In fact, a major source of potential conflict in the contemporary world is the presumption that people can be uniquely categorized based on religion or culture.

People are uniquely characterized by their bodies. They can either defend those bodies themselves or pool resources to hire a police force and an army to do the job for them. But this means that a particular collection of people need to be more productive so as to have a bigger surplus available for mutual defense. That is how the problem of violence and fraud and torts of various types are dealt with. Sen refuses to see that the job of the economist is to figure out how to raise productivity not to scold some imaginary savants who made some horrible metaphysical mistake 300,000 years ago with the result that our species features quite high degrees of inter-species violence. 

The implicit belief in the overarching power of a singular classification can make the world thoroughly inflammable.

No. People with stupid implicit beliefs can be beaten to death before they have managed to set fire to very much. But beating people costs money. Let less productive people beat each other to their heart's content. The more productive can afford collective security.  

A uniquely divisive view goes not only against the old-fashioned belief that all human beings are much the same but also against the less discussed but much more plausible understanding that we are diversely different.

But only one type of difference matters- productivity. Economists can be useful if they find ways to raise productivity. If they start talking bollocks about how everybody should have a multiple identity as Santa fucking Claus.  

The world is frequently taken to be a collection of religions (or of “civilizations” or “cultures”),

it may be useful to do so for a particular purpose. It is wholly useless to pretend that people of a particular sect are more likely to support each other against people of another sect.  

ignoring the other identities that people have and value, involving class, gender, profession, language, science, morals, and politics.

If you are paid to do a job, you ignore stuff which is irrelevant.  

This unique divisiveness is much more confrontational than the universe of plural and diverse classifications that shape the world in which we actually live.

We actually live in a world where most people have to be productive. Not everybody will get paid for talking vacuous bollocks.  

The reductionism of high theory can make a major contribution, often inadvertently, to the violence of low politics.
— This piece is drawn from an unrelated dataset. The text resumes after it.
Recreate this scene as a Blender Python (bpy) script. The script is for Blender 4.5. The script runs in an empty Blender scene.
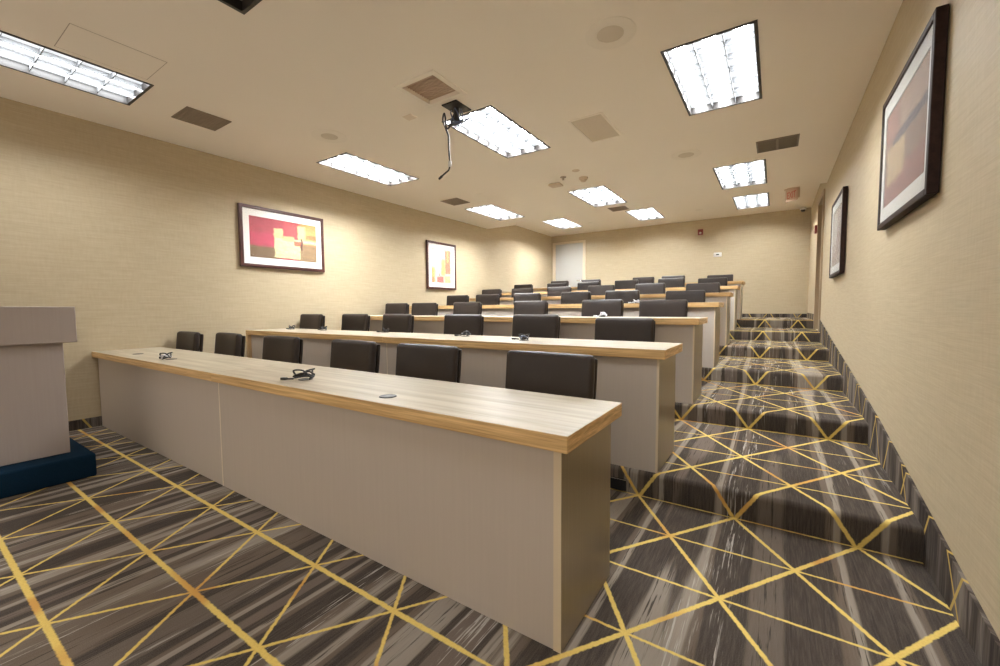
import bpy, bmesh, math, random
from mathutils import Vector, Matrix, Euler

# ------------------------------------------------------------------ camera, world, exposure
scene = bpy.context.scene
COL = scene.collection
random.seed(7)

CAM_H, YAW, PITCH, ROLL, FPX = 1.131, -0.5858, -0.059, -0.0063, 414.08
cy, sy, cp, sp, cr, sr = math.cos(YAW), math.sin(YAW), math.cos(PITCH), math.sin(PITCH), math.cos(ROLL), math.sin(ROLL)
fwd0, right0, up0 = Vector((sy, cy, 0)), Vector((cy, -sy, 0)), Vector((0, 0, 1))
fwd = fwd0 * cp + up0 * sp
up1 = up0 * cp - fwd0 * sp
right = right0 * cr + up1 * sr
up = up1 * cr - right0 * sr
cam_data = bpy.data.cameras.new('camera')
cam = bpy.data.objects.new('camera', cam_data)
COL.objects.link(cam)
M = Matrix((right, up, -fwd)).transposed().to_4x4()
M.translation = Vector((0, 0, CAM_H))
cam.matrix_world = M
cam_data.sensor_width = 36.0
cam_data.lens = FPX * 36.0 / 1000.0
cam_data.clip_start = 0.02
scene.camera = cam

world = bpy.data.worlds.new('world')
scene.world = world
world.use_nodes = True
world.node_tree.nodes['Background'].inputs[0].default_value = (1, 0.90, 0.78, 1)
world.node_tree.nodes['Background'].inputs[1].default_value = 0.95  # warm fill light, let in through the open front of the room

scene.view_settings.view_transform = 'Standard'
scene.view_settings.look = 'None'
scene.view_settings.gamma = 1.0
scene.view_settings.use_curve_mapping = False
scene.view_settings.exposure = 0.26
scene.cycles.use_denoising = True
scene.cycles.max_bounces = 10
scene.cycles.diffuse_bounces = 8
scene.cycles.sample_clamp_indirect = 8.0
LAMP_BRIGHT, LAMP_DIM = 93.0, 0.85          # glow of the ceiling lamps: at the tubes, and between them

# ------------------------------------------------------------------ room dimensions (metres)
XL, XR = -5.526, 0.5863           # left and right wall
XD, XDL = -0.5165, -5.35          # right and left ends of the desk rows
XJ = -2.893                       # joint between the two desks of a row
Y1, Y2, P, R = 1.1462, 2.4775, 1.3405, 0.1488
H, H2, YS, YB = 2.9504, 3.2286, 7.8495, 11.10
YF = -2.3                         # front end of the room, behind the camera, left open without a wall
TOP, SLAB, DEP, OV = 0.74, 0.056, 0.542, 0.037
def row_y(k): return Y1 if k == 1 else Y2 + (k - 2) * P
def row_z(k): return (k - 1) * R

# ------------------------------------------------------------------ node helpers
class E:
    """arithmetic on shader sockets"""
    def __init__(s, nt, sock): s.nt, s.s = nt, sock
    def _op(s, op, *a, clamp=False):
        n = s.nt.nodes.new('ShaderNodeMath'); n.operation = op; n.use_clamp = clamp
        for i, x in enumerate((s,) + a):
            if isinstance(x, E): s.nt.links.new(x.s, n.inputs[i])
            else: n.inputs[i].default_value = x
        return E(s.nt, n.outputs[0])
    def __add__(s, o): return s._op('ADD', o)
    __radd__ = __add__
    def __sub__(s, o): return s._op('SUBTRACT', o)
    def __mul__(s, o): return s._op('MULTIPLY', o)
    __rmul__ = __mul__
    def __rsub__(s, o): return (s * -1.0) + o
    def fract(s): return s._op('FRACT')
    def abs(s): return s._op('ABSOLUTE')
    def max(s, o): return s._op('MAXIMUM', o)
    def min(s, o): return s._op('MINIMUM', o)
    def pow(s, o): return s._op('POWER', o)
    def clamp(s): return s._op('ADD', 0.0, clamp=True)
    def step(s, a, b):
        n = s.nt.nodes.new('ShaderNodeMapRange'); n.interpolation_type = 'SMOOTHSTEP'
        s.nt.links.new(s.s, n.inputs[0])
        for i, x in ((1, a), (2, b)):
            if isinstance(x, E): s.nt.links.new(x.s, n.inputs[i])
            else: n.inputs[i].default_value = x
        return E(s.nt, n.outputs[0])

def new_mat(name):
    m = bpy.data.materials.new(name); m.use_nodes = True
    nt = m.node_tree
    return m, nt, nt.nodes['Principled BSDF']
def setp(b, **k):
    names = dict(col='Base Color', rough='Roughness', metal='Metallic', spec='Specular IOR Level', coat='Coat Weight', coatr='Coat Roughness', sheen='Sheen Weight')
    for a, v in k.items():
        i = b.inputs[names[a]]
        i.default_value = (*v, 1) if isinstance(v, tuple) else v
def plain(name, col, rough=0.5, metal=0.0, **k):
    m, nt, b = new_mat(name); setp(b, col=col, rough=rough, metal=metal, **k); return m
def coords(nt, kind='Object'):
    tc = nt.nodes.new('ShaderNodeTexCoord')
    sp_ = nt.nodes.new('ShaderNodeSeparateXYZ'); nt.links.new(tc.outputs[kind], sp_.inputs[0])
    return [E(nt, o) for o in sp_.outputs]
def combine(nt, x, y, z=0.0):
    c = nt.nodes.new('ShaderNodeCombineXYZ')
    for i, v in enumerate((x, y, z)):
        if isinstance(v, E): nt.links.new(v.s, c.inputs[i])
        else: c.inputs[i].default_value = v
    return c.outputs[0]
def noise(nt, vec, scale=1.0, detail=2.0, rough=0.5):
    n = nt.nodes.new('ShaderNodeTexNoise'); n.inputs['Scale'].default_value = scale
    n.inputs['Detail'].default_value = detail; n.inputs['Roughness'].default_value = rough
    nt.links.new(vec, n.inputs['Vector'])
    return E(nt, n.outputs[0])
def mix(nt, f, a, b):
    n = nt.nodes.new('ShaderNodeMix'); n.data_type = 'RGBA'
    if isinstance(f, E): nt.links.new(f.s, n.inputs[0])
    else: n.inputs[0].default_value = f
    for i, x in ((6, a), (7, b)):
        if isinstance(x, tuple): n.inputs[i].default_value = (*x, 1)
        else: nt.links.new(x, n.inputs[i])
    return n.outputs[2]
def ramp(nt, f, stops):
    n = nt.nodes.new('ShaderNodeValToRGB'); nt.links.new(f.s, n.inputs[0])
    cr_ = n.color_ramp
    while len(cr_.elements) < len(stops): cr_.elements.new(0.5)
    for e, (p, c) in zip(cr_.elements, stops): e.position = p; e.color = (*c, 1)
    return n.outputs[0]
def bump(nt, b, h, strength=0.2, dist=0.002):
    n = nt.nodes.new('ShaderNodeBump'); n.inputs['Strength'].default_value = strength; n.inputs['Distance'].default_value = dist
    nt.links.new(h.s, n.inputs['Height']); nt.links.new(n.outputs[0], b.inputs['Normal'])

# ------------------------------------------------------------------ materials
def wallpaper():
    m, nt, b = new_mat('grasscloth_wallpaper')
    x, y, z = coords(nt)
    h = x + y
    fine = noise(nt, combine(nt, h * 5.0, z * 170.0), 1.0, 3.0, 0.6)
    mid = noise(nt, combine(nt, h * 3.0, z * 45.0), 1.0, 3.0, 0.6)
    warp = noise(nt, combine(nt, h * 60.0, z * 9.0), 1.0, 2.0)
    f = (fine * 0.5 + mid * 0.35 + warp * 0.22 - 0.035).step(0.22, 0.80)
    c = mix(nt, f, (0.405, 0.325, 0.21), (0.52, 0.43, 0.29))
    nt.links.new(c, b.inputs['Base Color']); setp(b, rough=0.62, spec=0.3)
    bump(nt, b, fine, 0.15, 0.001)
    return m
def ceiling_paint():
    m, nt, b = new_mat('ceiling_paint')
    x, y, z = coords(nt)
    n = noise(nt, combine(nt, x * 1.5, y * 1.5), 1.0, 3.0)
    nt.links.new(mix(nt, n, (0.925, 0.845, 0.745), (0.95, 0.87, 0.77)), b.inputs['Base Color'])
    setp(b, rough=0.7, spec=0.2)
    return m
CA, CB, CV0, CU0 = 0.505, 0.366, 2.462, -0.152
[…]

Because crazy jihadis read Habermas- right?  

Also, global attempts to overcome such violence are often handicapped by

our unwillingness to squander blood and treasure.  
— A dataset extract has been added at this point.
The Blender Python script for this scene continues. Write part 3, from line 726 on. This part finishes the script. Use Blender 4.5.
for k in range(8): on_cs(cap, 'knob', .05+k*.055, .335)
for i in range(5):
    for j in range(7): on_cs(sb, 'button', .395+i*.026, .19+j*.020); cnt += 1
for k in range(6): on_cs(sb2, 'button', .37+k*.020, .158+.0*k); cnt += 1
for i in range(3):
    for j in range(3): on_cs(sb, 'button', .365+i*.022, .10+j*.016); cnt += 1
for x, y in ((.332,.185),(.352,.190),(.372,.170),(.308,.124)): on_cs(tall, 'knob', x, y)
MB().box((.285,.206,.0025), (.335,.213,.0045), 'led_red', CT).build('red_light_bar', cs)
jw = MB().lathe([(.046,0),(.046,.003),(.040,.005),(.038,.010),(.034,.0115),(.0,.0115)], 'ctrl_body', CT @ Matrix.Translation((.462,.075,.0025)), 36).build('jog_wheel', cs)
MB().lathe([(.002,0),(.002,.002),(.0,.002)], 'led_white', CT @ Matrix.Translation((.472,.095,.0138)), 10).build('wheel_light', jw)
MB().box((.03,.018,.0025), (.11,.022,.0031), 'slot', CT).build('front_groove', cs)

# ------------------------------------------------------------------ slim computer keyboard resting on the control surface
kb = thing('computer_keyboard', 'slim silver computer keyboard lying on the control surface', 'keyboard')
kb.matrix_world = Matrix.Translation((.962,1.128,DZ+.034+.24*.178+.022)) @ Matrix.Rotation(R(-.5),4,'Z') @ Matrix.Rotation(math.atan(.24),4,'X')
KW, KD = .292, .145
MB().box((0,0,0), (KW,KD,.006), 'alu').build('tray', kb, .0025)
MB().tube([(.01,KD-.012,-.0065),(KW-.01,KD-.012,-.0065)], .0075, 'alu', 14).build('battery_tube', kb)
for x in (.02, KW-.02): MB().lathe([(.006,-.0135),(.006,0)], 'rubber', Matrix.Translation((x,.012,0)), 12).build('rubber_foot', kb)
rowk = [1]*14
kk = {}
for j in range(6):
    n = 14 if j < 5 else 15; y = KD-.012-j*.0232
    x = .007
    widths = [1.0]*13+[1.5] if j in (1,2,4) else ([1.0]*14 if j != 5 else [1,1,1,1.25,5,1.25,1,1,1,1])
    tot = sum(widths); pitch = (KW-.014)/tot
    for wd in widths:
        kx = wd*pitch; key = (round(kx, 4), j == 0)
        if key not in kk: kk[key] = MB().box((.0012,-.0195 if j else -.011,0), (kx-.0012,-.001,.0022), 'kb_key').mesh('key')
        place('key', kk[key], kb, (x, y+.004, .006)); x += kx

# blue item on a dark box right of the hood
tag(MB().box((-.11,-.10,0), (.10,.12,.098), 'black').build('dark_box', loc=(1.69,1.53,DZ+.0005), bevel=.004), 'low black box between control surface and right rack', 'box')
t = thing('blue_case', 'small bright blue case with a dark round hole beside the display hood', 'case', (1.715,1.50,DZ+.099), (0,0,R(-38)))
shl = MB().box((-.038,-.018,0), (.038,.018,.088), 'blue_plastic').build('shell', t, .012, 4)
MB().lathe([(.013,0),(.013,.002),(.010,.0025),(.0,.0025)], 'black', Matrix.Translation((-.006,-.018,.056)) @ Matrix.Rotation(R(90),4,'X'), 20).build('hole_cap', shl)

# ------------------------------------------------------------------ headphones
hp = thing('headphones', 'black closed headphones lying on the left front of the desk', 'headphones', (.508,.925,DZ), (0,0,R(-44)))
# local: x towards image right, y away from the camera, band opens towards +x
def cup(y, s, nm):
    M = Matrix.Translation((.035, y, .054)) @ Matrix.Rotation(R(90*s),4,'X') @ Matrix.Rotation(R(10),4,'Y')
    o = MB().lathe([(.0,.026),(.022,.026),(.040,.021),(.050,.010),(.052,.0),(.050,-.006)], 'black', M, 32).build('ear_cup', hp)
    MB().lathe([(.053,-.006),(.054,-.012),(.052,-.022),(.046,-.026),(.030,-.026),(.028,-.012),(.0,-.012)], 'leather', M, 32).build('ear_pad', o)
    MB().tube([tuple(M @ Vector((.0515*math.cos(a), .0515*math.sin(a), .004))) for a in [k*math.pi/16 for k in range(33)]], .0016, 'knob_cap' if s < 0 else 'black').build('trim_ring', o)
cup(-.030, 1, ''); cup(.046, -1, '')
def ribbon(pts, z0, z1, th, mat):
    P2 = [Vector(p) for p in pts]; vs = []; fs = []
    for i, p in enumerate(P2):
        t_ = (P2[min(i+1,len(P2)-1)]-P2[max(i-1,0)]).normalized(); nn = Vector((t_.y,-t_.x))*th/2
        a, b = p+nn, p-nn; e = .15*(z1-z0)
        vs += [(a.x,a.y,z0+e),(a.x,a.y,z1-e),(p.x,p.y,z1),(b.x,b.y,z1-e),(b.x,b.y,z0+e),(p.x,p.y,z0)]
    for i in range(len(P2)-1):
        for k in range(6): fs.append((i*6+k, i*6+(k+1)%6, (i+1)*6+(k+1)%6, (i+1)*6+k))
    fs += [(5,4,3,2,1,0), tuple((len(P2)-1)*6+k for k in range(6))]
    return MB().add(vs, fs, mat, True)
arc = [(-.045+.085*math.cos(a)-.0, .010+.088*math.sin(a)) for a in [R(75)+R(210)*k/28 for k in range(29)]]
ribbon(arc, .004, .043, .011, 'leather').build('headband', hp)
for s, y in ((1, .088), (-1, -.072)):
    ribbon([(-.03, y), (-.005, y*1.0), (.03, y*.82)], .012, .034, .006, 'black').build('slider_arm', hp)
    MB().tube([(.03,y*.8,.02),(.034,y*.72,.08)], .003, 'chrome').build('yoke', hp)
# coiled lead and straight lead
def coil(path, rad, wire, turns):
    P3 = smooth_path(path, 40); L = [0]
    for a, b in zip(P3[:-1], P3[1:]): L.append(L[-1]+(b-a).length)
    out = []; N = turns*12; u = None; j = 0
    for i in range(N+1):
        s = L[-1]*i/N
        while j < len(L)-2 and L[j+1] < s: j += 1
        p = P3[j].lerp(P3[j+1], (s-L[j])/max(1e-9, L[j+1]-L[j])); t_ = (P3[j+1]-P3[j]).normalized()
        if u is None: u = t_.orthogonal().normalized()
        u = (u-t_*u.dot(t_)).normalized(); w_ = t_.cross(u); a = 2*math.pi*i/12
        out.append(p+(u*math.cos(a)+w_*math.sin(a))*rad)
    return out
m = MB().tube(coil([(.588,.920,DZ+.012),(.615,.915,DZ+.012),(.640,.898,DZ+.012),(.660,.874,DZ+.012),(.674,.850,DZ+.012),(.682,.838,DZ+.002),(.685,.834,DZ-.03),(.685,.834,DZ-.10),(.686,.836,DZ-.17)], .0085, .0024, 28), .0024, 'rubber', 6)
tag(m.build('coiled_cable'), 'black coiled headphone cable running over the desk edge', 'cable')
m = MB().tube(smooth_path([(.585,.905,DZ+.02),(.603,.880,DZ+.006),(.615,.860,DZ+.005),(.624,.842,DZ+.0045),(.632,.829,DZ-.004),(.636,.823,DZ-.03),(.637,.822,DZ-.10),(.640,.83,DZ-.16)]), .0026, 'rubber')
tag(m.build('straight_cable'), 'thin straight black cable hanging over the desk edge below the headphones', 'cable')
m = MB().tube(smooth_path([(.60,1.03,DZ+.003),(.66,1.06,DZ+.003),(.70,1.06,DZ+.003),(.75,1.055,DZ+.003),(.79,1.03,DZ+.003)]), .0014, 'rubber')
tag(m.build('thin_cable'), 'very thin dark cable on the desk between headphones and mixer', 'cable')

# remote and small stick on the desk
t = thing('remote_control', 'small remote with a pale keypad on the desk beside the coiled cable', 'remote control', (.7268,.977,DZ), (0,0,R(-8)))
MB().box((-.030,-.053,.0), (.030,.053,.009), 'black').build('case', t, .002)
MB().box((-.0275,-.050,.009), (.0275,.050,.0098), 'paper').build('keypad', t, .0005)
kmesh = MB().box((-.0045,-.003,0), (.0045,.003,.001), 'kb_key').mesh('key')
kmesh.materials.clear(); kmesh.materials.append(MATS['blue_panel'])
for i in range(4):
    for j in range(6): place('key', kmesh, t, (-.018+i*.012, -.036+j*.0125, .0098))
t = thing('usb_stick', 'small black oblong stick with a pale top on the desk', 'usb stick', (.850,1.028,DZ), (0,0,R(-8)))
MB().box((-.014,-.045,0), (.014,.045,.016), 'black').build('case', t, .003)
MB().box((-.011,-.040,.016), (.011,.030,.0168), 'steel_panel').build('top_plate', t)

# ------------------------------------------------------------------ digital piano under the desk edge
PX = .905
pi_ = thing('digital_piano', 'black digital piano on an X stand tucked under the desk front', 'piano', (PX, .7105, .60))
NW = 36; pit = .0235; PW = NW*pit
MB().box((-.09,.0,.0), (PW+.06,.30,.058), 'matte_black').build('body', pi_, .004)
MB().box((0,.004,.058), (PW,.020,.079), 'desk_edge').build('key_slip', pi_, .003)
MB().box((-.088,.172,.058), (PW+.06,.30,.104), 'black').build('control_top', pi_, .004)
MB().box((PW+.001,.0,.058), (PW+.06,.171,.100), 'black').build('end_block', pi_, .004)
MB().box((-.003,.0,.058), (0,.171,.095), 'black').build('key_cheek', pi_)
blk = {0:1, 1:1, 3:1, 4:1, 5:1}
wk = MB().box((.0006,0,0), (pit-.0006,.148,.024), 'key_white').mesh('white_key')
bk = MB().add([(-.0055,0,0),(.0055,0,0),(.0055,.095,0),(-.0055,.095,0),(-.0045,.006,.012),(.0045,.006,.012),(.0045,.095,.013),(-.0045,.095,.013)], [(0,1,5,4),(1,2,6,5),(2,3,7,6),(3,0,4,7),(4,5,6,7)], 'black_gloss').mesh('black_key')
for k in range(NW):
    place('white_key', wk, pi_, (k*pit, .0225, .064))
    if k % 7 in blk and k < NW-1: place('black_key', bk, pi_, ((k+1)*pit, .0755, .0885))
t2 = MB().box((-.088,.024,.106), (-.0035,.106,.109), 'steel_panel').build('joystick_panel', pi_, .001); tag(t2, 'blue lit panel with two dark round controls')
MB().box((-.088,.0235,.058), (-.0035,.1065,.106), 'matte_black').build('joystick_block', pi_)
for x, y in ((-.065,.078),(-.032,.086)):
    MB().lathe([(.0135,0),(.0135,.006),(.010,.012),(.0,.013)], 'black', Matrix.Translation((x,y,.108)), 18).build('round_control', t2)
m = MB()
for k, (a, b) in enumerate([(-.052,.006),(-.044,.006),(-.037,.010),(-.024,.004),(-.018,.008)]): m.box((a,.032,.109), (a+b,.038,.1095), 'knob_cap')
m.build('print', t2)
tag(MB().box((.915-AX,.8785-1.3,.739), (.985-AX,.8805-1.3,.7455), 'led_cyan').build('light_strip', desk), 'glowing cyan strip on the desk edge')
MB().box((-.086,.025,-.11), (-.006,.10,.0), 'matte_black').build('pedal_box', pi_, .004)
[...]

a similar conceptual disarray, with the acceptance—explicitly or by implication—of a unique identity forestalling many of the obvious avenues of resistance.

Very true. If only Marshall Petain and Jean Paul Sartre had come out as a Gay couple, Hitler would have turned back his tanks. 

As a consequence, religion-based violence might end up being challenged not through the strengthening of civil society (obvious as that course is) but through the deployment of different religious leaders of apparently “moderate” persuasion who are charged with vanquishing the extremists in an intrareligious battle, possibly through suitably redefining the demands of the religion involved.

Fuck off! The way to deal with any type of violence is to pay people to kill the cunts doing it. Alternatively, you could run away.   

When interpersonal relations are seen in singular intergroup terms, as “amity” or “dialogue” among civilizations or religious ethnicities, paying no attention to other groups to which the same persons also belong (involving economic, social, political, or other cultural connections), then much of importance in human life is altogether lost, and individuals are put into little boxes.

Sen's family would have been put into little boxes- i.e. coffins- if they hadn't run away from religious violence.  

On the other hand, it must be admitted, probably the worst thing you can do to a person you are stabbing repeatedly has to do with ignoring her multiple identity as a librarian, a Lesbian and a person who is bleeding to death.